== Problem description ==
Extract each line holding the word "pixels" from the entries.

== Source data ==
--------------------------------------------------

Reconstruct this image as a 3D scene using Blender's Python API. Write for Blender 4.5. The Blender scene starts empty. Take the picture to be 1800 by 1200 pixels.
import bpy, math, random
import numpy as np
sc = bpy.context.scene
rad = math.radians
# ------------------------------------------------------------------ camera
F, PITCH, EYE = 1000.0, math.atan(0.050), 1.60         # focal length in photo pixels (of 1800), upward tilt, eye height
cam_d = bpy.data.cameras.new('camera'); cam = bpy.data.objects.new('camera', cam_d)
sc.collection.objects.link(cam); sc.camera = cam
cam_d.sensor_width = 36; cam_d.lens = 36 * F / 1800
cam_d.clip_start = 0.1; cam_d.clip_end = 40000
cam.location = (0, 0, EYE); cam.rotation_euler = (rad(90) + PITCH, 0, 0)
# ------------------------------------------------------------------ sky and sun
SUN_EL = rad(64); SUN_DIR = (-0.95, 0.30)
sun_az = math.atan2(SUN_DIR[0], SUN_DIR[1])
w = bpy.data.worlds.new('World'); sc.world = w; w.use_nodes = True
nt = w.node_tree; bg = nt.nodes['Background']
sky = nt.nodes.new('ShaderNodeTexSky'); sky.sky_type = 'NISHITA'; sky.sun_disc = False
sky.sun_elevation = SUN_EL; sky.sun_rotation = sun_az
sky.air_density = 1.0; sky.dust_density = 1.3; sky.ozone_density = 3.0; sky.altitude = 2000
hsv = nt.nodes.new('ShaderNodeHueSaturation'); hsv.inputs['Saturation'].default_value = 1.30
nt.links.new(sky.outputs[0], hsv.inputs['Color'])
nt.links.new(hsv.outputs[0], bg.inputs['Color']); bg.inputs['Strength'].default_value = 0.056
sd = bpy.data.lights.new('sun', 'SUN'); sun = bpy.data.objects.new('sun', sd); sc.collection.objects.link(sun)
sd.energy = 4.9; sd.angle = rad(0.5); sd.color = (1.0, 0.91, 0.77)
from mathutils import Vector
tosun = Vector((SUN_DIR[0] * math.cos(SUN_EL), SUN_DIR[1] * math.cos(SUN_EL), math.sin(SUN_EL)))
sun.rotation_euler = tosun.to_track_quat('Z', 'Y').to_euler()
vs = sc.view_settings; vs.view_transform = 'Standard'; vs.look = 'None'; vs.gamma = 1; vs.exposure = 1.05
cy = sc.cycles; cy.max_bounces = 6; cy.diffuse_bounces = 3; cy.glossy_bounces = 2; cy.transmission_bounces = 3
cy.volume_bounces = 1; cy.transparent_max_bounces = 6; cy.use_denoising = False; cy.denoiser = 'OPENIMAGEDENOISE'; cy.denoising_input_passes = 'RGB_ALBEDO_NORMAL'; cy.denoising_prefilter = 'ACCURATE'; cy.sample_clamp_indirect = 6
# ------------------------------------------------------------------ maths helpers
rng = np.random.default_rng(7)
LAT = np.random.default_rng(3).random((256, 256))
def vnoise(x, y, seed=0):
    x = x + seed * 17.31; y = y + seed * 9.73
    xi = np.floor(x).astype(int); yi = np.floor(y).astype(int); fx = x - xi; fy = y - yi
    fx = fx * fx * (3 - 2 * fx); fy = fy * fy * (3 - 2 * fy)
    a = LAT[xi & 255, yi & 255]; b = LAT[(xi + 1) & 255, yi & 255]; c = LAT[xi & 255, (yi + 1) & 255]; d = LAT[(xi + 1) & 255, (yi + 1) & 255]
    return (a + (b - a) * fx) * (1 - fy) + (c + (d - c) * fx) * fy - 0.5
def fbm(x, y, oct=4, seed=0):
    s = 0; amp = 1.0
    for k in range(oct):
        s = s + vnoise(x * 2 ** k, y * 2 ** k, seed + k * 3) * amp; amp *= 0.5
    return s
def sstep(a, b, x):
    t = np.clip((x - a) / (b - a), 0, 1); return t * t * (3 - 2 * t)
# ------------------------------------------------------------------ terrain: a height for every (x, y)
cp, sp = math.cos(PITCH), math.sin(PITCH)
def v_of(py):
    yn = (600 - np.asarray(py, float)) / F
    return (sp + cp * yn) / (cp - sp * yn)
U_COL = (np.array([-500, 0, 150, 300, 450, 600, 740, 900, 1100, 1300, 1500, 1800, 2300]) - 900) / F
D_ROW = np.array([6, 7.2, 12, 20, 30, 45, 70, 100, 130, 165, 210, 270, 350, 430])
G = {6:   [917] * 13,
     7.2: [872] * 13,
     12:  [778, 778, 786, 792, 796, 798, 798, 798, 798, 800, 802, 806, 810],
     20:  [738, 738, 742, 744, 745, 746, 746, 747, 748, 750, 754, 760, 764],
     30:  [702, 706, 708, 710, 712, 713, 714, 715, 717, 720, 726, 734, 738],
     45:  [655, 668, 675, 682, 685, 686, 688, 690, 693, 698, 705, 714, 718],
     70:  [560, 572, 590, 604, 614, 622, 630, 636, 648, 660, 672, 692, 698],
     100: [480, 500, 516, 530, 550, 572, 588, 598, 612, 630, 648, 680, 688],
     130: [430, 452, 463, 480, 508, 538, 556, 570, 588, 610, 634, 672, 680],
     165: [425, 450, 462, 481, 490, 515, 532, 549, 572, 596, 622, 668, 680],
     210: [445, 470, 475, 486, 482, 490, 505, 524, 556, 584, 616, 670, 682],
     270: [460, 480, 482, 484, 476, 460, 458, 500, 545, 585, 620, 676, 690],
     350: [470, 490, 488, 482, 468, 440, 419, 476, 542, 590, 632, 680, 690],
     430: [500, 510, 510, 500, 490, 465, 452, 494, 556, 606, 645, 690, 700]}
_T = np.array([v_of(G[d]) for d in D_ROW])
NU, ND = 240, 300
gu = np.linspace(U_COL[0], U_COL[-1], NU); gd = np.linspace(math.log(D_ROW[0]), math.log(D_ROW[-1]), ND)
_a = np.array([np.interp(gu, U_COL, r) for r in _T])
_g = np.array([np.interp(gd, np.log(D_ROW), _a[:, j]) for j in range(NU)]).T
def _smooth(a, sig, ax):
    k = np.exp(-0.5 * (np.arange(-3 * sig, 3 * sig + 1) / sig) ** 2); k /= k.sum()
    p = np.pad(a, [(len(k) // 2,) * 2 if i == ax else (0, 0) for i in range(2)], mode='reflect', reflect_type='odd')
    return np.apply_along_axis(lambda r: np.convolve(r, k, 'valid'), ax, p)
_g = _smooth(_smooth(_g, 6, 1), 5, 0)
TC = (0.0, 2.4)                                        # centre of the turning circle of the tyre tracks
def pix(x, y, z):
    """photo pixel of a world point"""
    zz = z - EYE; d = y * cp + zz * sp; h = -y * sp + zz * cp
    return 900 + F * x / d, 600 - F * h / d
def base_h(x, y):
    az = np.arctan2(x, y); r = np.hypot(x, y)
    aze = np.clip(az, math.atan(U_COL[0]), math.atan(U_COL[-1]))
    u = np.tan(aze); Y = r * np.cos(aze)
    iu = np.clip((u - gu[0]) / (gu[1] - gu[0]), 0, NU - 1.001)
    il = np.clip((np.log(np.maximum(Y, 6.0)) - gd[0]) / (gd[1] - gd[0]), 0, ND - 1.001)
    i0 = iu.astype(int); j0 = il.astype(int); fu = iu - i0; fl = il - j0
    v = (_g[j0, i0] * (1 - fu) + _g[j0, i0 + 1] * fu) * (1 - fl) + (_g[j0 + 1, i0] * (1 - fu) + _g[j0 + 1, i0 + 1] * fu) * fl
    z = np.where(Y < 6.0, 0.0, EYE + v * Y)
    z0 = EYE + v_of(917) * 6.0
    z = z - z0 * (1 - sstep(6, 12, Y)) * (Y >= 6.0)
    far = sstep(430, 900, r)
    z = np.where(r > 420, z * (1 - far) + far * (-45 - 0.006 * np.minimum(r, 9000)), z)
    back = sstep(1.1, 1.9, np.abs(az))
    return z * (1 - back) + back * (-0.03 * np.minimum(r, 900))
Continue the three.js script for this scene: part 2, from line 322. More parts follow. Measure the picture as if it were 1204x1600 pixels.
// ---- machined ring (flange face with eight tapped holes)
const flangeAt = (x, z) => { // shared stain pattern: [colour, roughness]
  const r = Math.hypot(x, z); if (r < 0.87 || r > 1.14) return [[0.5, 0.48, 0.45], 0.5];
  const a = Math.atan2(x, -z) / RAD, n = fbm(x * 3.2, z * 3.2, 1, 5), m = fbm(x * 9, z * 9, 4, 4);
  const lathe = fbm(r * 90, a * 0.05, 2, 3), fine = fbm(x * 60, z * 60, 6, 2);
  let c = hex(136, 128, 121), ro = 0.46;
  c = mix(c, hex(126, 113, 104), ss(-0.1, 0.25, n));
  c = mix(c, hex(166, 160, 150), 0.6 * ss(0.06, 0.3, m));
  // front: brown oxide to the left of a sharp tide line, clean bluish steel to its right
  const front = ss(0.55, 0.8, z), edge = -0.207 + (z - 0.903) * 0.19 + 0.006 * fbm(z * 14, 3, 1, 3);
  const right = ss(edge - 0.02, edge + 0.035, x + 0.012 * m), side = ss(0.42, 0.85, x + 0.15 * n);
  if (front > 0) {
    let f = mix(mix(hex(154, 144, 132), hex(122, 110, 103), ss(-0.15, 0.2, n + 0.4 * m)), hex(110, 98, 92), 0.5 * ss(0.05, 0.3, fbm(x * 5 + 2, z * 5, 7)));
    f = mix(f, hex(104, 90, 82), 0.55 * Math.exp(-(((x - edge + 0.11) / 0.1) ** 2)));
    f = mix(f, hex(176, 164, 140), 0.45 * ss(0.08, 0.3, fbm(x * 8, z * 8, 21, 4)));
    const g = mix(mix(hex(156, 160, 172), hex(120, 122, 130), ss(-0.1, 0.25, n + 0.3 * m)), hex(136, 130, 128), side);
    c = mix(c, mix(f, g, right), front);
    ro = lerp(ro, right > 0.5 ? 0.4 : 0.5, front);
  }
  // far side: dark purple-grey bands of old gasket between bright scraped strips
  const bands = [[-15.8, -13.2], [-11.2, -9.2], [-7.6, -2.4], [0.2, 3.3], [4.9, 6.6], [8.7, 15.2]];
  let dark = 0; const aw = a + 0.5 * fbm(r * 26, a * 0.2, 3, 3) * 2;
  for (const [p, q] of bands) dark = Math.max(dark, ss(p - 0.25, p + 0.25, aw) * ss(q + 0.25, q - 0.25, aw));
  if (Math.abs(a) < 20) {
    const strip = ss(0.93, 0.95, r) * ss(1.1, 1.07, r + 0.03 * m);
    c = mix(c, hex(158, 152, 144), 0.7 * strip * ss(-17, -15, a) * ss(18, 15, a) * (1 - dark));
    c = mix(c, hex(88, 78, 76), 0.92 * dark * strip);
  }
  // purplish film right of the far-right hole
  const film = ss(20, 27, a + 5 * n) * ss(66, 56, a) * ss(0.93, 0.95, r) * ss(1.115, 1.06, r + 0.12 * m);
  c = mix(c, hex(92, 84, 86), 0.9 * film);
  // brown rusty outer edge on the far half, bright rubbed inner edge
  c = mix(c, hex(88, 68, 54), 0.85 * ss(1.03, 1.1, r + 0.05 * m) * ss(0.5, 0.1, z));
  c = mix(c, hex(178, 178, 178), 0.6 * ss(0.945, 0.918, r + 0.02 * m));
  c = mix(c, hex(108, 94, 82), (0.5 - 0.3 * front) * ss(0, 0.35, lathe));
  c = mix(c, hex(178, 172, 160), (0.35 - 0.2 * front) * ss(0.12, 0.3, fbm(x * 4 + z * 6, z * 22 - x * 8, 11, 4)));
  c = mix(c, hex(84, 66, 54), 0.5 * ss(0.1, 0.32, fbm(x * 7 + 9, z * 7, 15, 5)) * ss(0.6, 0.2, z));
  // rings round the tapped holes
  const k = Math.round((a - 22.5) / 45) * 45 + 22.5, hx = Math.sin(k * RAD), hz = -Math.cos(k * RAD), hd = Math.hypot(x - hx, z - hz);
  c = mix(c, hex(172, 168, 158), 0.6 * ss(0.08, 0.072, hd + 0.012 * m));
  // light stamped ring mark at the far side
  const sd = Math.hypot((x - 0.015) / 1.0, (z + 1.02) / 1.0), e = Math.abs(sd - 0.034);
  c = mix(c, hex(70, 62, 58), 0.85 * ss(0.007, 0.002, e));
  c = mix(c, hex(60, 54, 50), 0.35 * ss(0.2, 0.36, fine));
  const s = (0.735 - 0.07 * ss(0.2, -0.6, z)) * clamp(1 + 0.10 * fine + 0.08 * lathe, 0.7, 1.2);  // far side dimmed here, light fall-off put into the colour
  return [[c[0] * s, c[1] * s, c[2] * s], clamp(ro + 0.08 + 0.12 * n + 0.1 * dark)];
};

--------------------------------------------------

== Finished exercise ==
Reconstruct this image as a 3D scene using Blender's Python API. Write for Blender 4.5. The Blender scene starts empty. Take the picture to be 1800 by 1200 pixels.
F, PITCH, EYE = 1000.0, math.atan(0.050), 1.60         # focal length in photo pixels (of 1800), upward tilt, eye height
Continue the three.js script for this scene: part 2, from line 322. More parts follow. Measure the picture as if it were 1204x1600 pixels.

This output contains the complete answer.